Con la rasura di ogni prova, anche la più alta, Dio stacca da sé Abramo perché, come il bambino allontanato dal seno materno, si inoltri nel territorio della libertà, vera anima della fede. Naturalmente questo brano è stato sottoposto a ermeneutiche disparate spesso sulla base della ‘aqedah in ebraico la “legatura”, di Isacco vittima sacrificale, in attesa che cali su di lui il coltello del padre facendone il simbolo del martirio nelle persecuzioni antisemite. C’è stata, poi, l’interpretazione psicanalitica sul contrasto tra paternità tirannica e filiazione-possesso; è seguita quella famosa antropologico-culturale di René Girard; la lettura del filosofo Kołakowski sull’obbedienza alla ragione di Stato “in nome di Dio”, mentre Kant riteneva che in azione fosse Satana travestito da Dio e tentatore di Abramo, e così via.
Oltre a quella letteraria, imponente è stata la ripresa artistica e a farcene gustare una selezione è uno dei maggiori studiosi di iconografia sacra, François Bœspflug, docente emerito dell’università di Strasburgo, autore di una preziosa, vasta e variegata bibliografia che più di una volta abbiamo ospitato anche in queste pagine. Il suo approccio è interreligioso perché vengono convocati i tre monoteismi che hanno in Abramo il comune padre della fede. Ecco, allora, ad esempio, la prima – cronologicamente parlando – rappresentazione, quella della sinagoga di Dura Europos in Siria (forse attorno al 240). Da lì fluisce un filone giudaico che approda ai molteplici dipinti di Marc Chagall: in uno di essi, a sorpresa, nel fondale della scena appare Cristo con la croce, secondo un modulo classico nella teologia e nell’arte cristiana.
Anche l’islam, che spesso attinge alla Bibbia, ha nella sura XXXVII del Corano il suo riferimento fondamentale, con la variazione del figlio che è Ismaele, capostipite degli Arabi.
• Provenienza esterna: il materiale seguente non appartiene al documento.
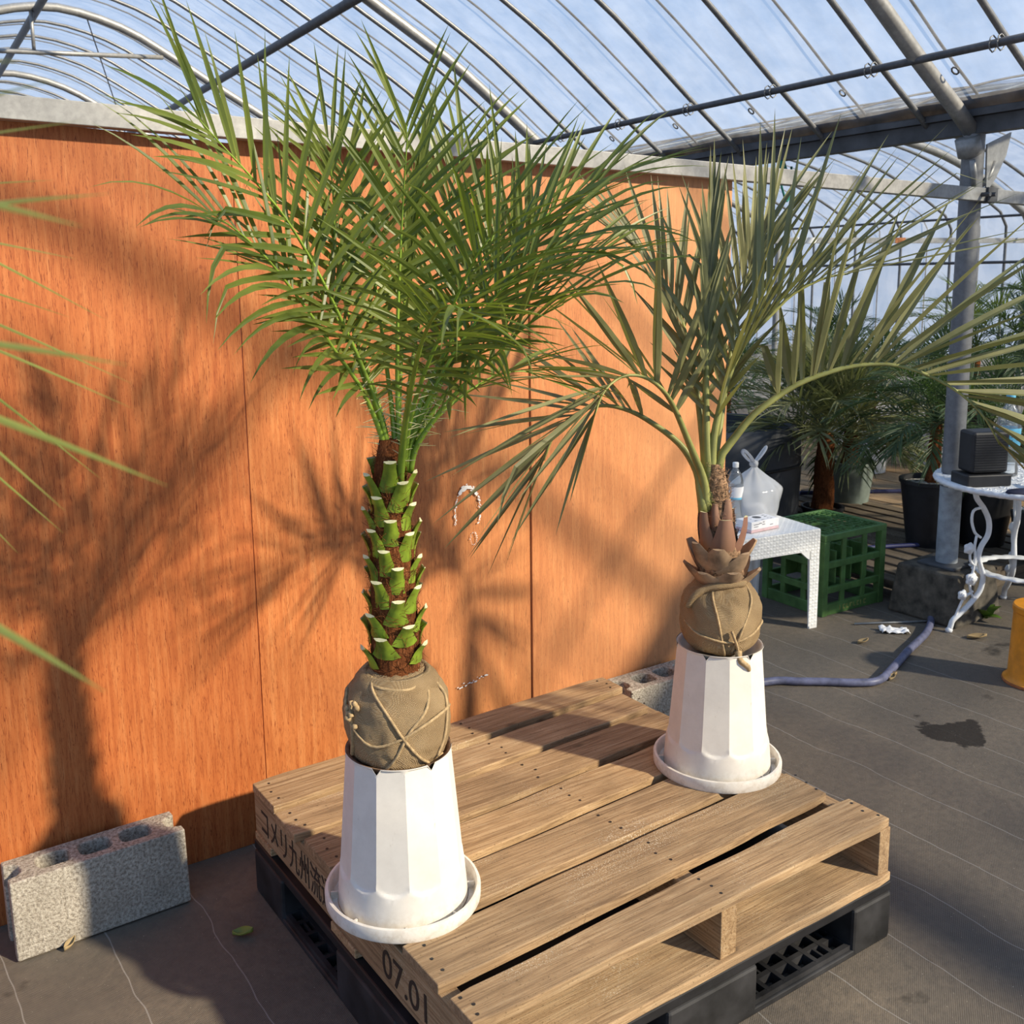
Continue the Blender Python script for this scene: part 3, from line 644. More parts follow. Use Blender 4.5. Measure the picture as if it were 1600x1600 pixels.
FR1 = [
('F1',[(0.097,0.396,1.228),(0.086,0.405,1.285),(0.072,0.410,1.349),(0.051,0.414,1.416),(0.016,0.418,1.501),(-0.036,0.417,1.608),(-0.097,0.412,1.706),(-0.156,0.407,1.773),(-0.220,0.399,1.835),(-0.257,0.391,1.870)],(-0.11,-0.86,0.49),(0.22,0.27,0.75)),
('F2',[(0.085,0.402,1.222),(0.078,0.405,1.286),(0.058,0.406,1.345),(0.030,0.406,1.403),(-0.016,0.405,1.467),(-0.062,0.398,1.532),(-0.114,0.387,1.595),(-0.158,0.374,1.642),(-0.217,0.357,1.689),(-0.268,0.343,1.717)],(-0.05,-0.68,0.73),(0.20,0.30,0.75)),
('F3',[(0.106,0.388,1.215),(0.109,0.395,1.284),(0.113,0.402,1.397),(0.119,0.404,1.521),(0.127,0.401,1.643),(0.134,0.395,1.751),(0.141,0.386,1.861),(0.139,0.385,1.884)],(-0.42,-0.87,0.27),(0.25,0.27,0.60)),
('F4',[(0.100,0.385,1.184),(0.085,0.336,1.294),(0.061,0.270,1.377),(0.036,0.202,1.442),(0.009,0.127,1.500),(-0.015,0.045,1.547),(-0.023,-0.008,1.560),(-0.031,-0.056,1.555)],(0.40,0.61,0.68),(0.30,0.22,0.90)),
('F5',[(0.116,0.384,1.227),(0.131,0.381,1.290),(0.157,0.365,1.356),(0.192,0.339,1.437),(0.226,0.310,1.502),(0.264,0.275,1.565),(0.309,0.229,1.623),(0.356,0.179,1.661)],(-0.57,-0.35,0.74),(0.25,0.26,0.80)),
('F6',[(0.122,0.379,1.223),(0.135,0.369,1.278),(0.167,0.327,1.349),(0.201,0.269,1.416),(0.224,0.223,1.457),(0.241,0.181,1.497),(0.259,0.132,1.530),(0.275,0.087,1.551)],(-0.30,-0.12,0.95),(0.25,0.24,0.80)),
('F7',[(0.114,0.385,1.227),(0.142,0.389,1.307),(0.188,0.388,1.393),(0.242,0.388,1.491),(0.296,0.390,1.591),(0.341,0.396,1.679),(0.373,0.402,1.747)],(-0.73,-0.58,0.37),(0.25,0.27,0.70)),
('F8',[(0.118,0.383,1.227),(0.156,0.388,1.312),(0.223,0.391,1.415),(0.303,0.392,1.514),(0.387,0.395,1.615),(0.448,0.399,1.686),(0.485,0.398,1.721)],(-0.68,-0.32,0.66),(0.25,0.28,0.70)),
('F9',[(0.092,0.399,1.228),(0.086,0.413,1.316),(0.068,0.430,1.411),(0.047,0.444,1.486),(0.029,0.455,1.573),(0.018,0.458,1.670),(0.016,0.455,1.764),(0.011,0.453,1.823)],(-0.34,-0.91,0.26),(0.25,0.24,0.70)),
('F10',[(0.101,0.394,1.228),(0.105,0.413,1.346),(0.104,0.436,1.471),(0.100,0.459,1.596),(0.088,0.487,1.720),(0.068,0.515,1.819),(0.049,0.536,1.875)],(-0.34,-0.91,0.26),(0.30,0.24,0.70)),
('F11',[(0.111,0.387,1.227),(0.143,0.414,1.368),(0.192,0.445,1.517),(0.255,0.475,1.670),(0.312,0.496,1.787),(0.350,0.513,1.868)],(-0.59,-0.76,0.27),(0.30,0.26,0.70)),
('F12',[(0.107,0.389,1.227),(0.119,0.409,1.345),(0.148,0.432,1.519),(0.178,0.451,1.669),(0.206,0.462,1.782),(0.227,0.468,1.857)],(-0.51,-0.82,0.27),(0.30,0.18,0.35)),
('F13',[(0.091,0.397,1.215),(0.084,0.406,1.285),(0.069,0.414,1.353),(0.051,0.421,1.404),(0.023,0.427,1.485),(-0.011,0.435,1.550),(-0.050,0.444,1.599),(-0.096,0.455,1.623)],(-0.07,-0.54,0.84),(0.25,0.22,0.80)),
('F14',[(0.118,0.383,1.227),(0.147,0.389,1.281),(0.206,0.391,1.333),(0.276,0.390,1.373),(0.346,0.387,1.400),(0.406,0.380,1.403),(0.452,0.373,1.384)],(-0.23,-0.02,0.97),(0.30,0.22,0.80)),
('F15',[(0.111,0.387,1.227),(0.117,0.365,1.325),(0.122,0.320,1.415),(0.127,0.257,1.502),(0.125,0.186,1.583),(0.121,0.128,1.637),(0.120,0.088,1.665)],(0.13,0.43,0.89),(0.30,0.24,0.85)),
('F17',[(0.116,0.384,1.227),(0.147,0.382,1.295),(0.209,0.369,1.380),(0.288,0.348,1.465),(0.370,0.329,1.551),(0.449,0.305,1.612),(0.511,0.279,1.634)],(-0.46,-0.16,0.87),(0.25,0.24,0.90)),
('F18',[(0.114,0.385,1.227),(0.145,0.389,1.332),(0.202,0.379,1.443),(0.283,0.359,1.566),(0.367,0.333,1.670),(0.448,0.303,1.744),(0.513,0.273,1.780)],(-0.65,-0.19,0.73),(0.25,0.25,0.80)),
('F16',[(0.098,0.394,1.224),(0.082,0.385,1.314),(0.055,0.356,1.405),(0.023,0.315,1.493),(-0.022,0.267,1.576),(-0.070,0.229,1.630),(-0.110,0.207,1.656)],(0.36,0.28,0.89),(0.30,0.24,0.85)),
]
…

A dominare è la miniatura, soprattutto in Iran e Turchia dal Medioevo fino ai nostri giorni: non per nulla, la copertina del saggio di Bœspflug è affidata a una di queste miniature contemporanee. Ma, come è scontato, a dominare è l’arte cristiana: essendo stato per 15 anni responsabile della custodia delle catacombe italiane, come presidente della Pontificia Commissione di Archeologia Sacra, il mio rimando spontaneo va agli affreschi catacombali di San Callisto, di Priscilla, di Via Latina, o i vari sarcofagi dai bassorilievi emozionanti, sempre con un approccio implicitamente cristologico.
La successiva sequenza allestita dallo studioso francese si allarga a tutte le tipologie, dai mosaici alle miniature, dagli altorilievi alle sculture, dalle tavole alle tele e alle vetrate, percorrendo le varie tappe storiche, con scelte spesso originali affidate a un’affascinante documentazione fotografica. Tanti sono i grandi che si cimentano su questo soggetto, da Mantegna a Donatello, da Cranach a Tiziano, da Caravaggio a Rembrandt. Ma inattesi sono molti minori, alcuni quasi sconosciuti, che con purezza e persino ingenuità di sguardi riportano il tema alla quotidianità attuale. Altrettanto suggestiva è la gamma incessante delle variazioni introdotte sulle figure e sugli atti dei due protagonisti.
Ogni lettore sarà come un pellegrino stupito in questa galleria sacra di immagini, forse soffermandosi su talune che impressionano, pur senza essere capolavori. Ne propongo una coppia secondo un mio impatto personale. Si tratta di due sculture indipendenti ma analoghe. La prima è un bronzo di George Segal del 1978, collocato inizialmente in pieno centro a Princeton, accanto alla cappella della Kent State University: Abramo è abbigliato come un cittadino attuale e Isacco come uno studente, in ginocchio davanti a un padre che impugna un coltello. L’altra è, invece, di Pierre de Grauw ed è del 1958, anch’essa posta all’aperto in una cittadina della Bretagna: è necessario scoprirla direttamente a pagina 152, essendo difficile descriverne l’originalità rappresentativa.